All large leaves tend to have a masculine effect in the landscape and there is one leaf form that is peculiarly virile. Here again the botanist helps us with his word "palmate," which refers to the outstretched fingers of the hand. The chief plant used by the "bedding crowd" to produce this effect is the castor-oil bean, but fan palms, abutilons, fatsias, and tender aralias are also turned out of greenhouses for the purpose.

A good hardy plant of this type is the elm-leaved spirea, which the nurserymen call Spiraea Ulmaria. The one they call Spircea palmata has a spirited, amost eager, appearance. But it is possible for palmate leaves to look too eager. The aroids, an immense tropical family, are noted for their dragon-like leaves, and the names given them by the botanists refer to salamanders, demons, and other creatures with "claws to snatch." It is proper that these curiosities should be cultivated in greenhouses by collectors, but we ought not to have such diabolical suggestions in Northern gardens.

Indeed, the more this resemblance to the human hand is softened, the better it is for a country where people admire the strong man that has gentle manners. The grasping suggestion is likely to vanish when there are three or seven or nine lobes, instead of exactly five fingers, and when these lobes are cut or fringed, we get native strength clothed in delicacy. To this type belong larkspurs, globe flowers, anemones, aconites, and other perennials.
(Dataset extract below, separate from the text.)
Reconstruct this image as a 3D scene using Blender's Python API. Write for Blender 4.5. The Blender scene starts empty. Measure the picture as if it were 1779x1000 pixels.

Among trees the horse chestnut is a noble example; also the sweet gum, which has a starry suggestion. But the maples have more palmate beauty than any other hardy trees. The Japanese kinds are doubtless the favourites for subtropical effect, but our own red and sugar maple look more at home than any other trees with palmate leaves, and therefore ought to be planted on a larger scale than any other.

In other words, I should never use palms in a Northern landscape. Instead I should use hardy plants with palmate leaves, for these have the spirit of tropical beauty in bodies that are toughened to our climate.